Die Art und Weise, wie sich die EU hinter die Regierung in Kiew stellt, ist mehr als verdächtig. Und die Sanktionen haben den Konflikt nur verschärft. Und Russland verhält sich folgerichtig auch wie ein gekränktes kleines Kind: mit dem Verbot von Importen. Und vielleicht stoppt Putin den Import teurer Autos aus Deutschland ganz. Auch in Richtung Russland sind Zetsches Äußerungen nicht gerade von nachhaltiger Klugheit und strategischer Diplomatie getragen.

Statt Sanktionen das Wort zu reden, formuliert VW-Konzernlenker Martin Winterkorn neutral: „Wir setzen darauf, dass alle in Ost und West das Thema mit Bedacht angehen, ohne dass ein großer Wirtschaftskrieg entsteht“. Seine Mahnung ging an „Ost und West“.

Diese Woche wurde bekannt, dass an ein totales Importverbot von westlichen Fahrzeugen gedacht wird, wie die Zeitung Vedomosti berichtet. Dies träfe vor allem Mercedes-Benz, weil die Tochter AMG sehr auf die russischen Kunden ausgerichtet ist. Ob von einem Importstopp auch BMW betroffen wäre, weil das Unternehmen in Kaliningrad ein CKD-Werk betreibt, ist nicht klar. Denn in Russland gefertigte Fahrzeuge wären von einem Import-Stopp nicht betroffen. Bei einer CKD-Fertigung werden Fahrzeuge aus im Ausland produzierten Einzelteilen zusammengebaut. Ford, Volkswagen, Renault, Toyota und Hyundai unterhalten Werke in Russland, die auch zahlreiche Komponenten dort fertigen. Hier denkt die russische Führung an eine Erhöhung der lokalen Wertschöpfung, was für die CKD-Hersteller ebenfalls problematisch würde.

Weil der russische Automarkt schon vor der Krise in der Ukraine rückläufig war, geht der Verband der deutschen Autoindustrie (VDA) von einem Rückgang des Automarktes um knapp zehn Prozent, was zum Teil wohl auch der drastischen Abwertung des Rubels geschuldet ist.

Fazit: Es bleibt zu hoffen, dass sich die Spirale der Sanktionen und Gegensanktionen nicht weiter dreht, sondern auf beiden Seiten Vernunft einzieht. Wenn die Regierung in Kiew 300 russischen Lkw mit eindeutigen Hilfsgütern die Einfahrt in die Krim verweigert, spricht dies allerdings nicht gerade für Vernunft. Die EU sollte sich gut überlegen, wie weit sie Kiew zu folgen bereit ist und wann der Zeitpunkt da ist, auf Distanz zu gehen.

 

 

 

 

1 Kommentar zu "Russland-Sanktionen bremsen deutsche Autohersteller"

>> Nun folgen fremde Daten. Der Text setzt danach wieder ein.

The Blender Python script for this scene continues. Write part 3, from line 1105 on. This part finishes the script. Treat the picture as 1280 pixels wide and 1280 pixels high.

  1. Auf die Einkehr der Venrunft, die so dringend notwendig wäre wartet man bis heute vergeblich und das Primat der Politik hatte außer einer Sanktionsspirale nichts nützliches zur Krisenentschärfung beizutragen, so dass am Ende die Wirtschaft leidet ohne dass die ohnehin nicht wirklich formulierten Zielsetzungen mit der Sanktionspolitik erreicht werden konnten.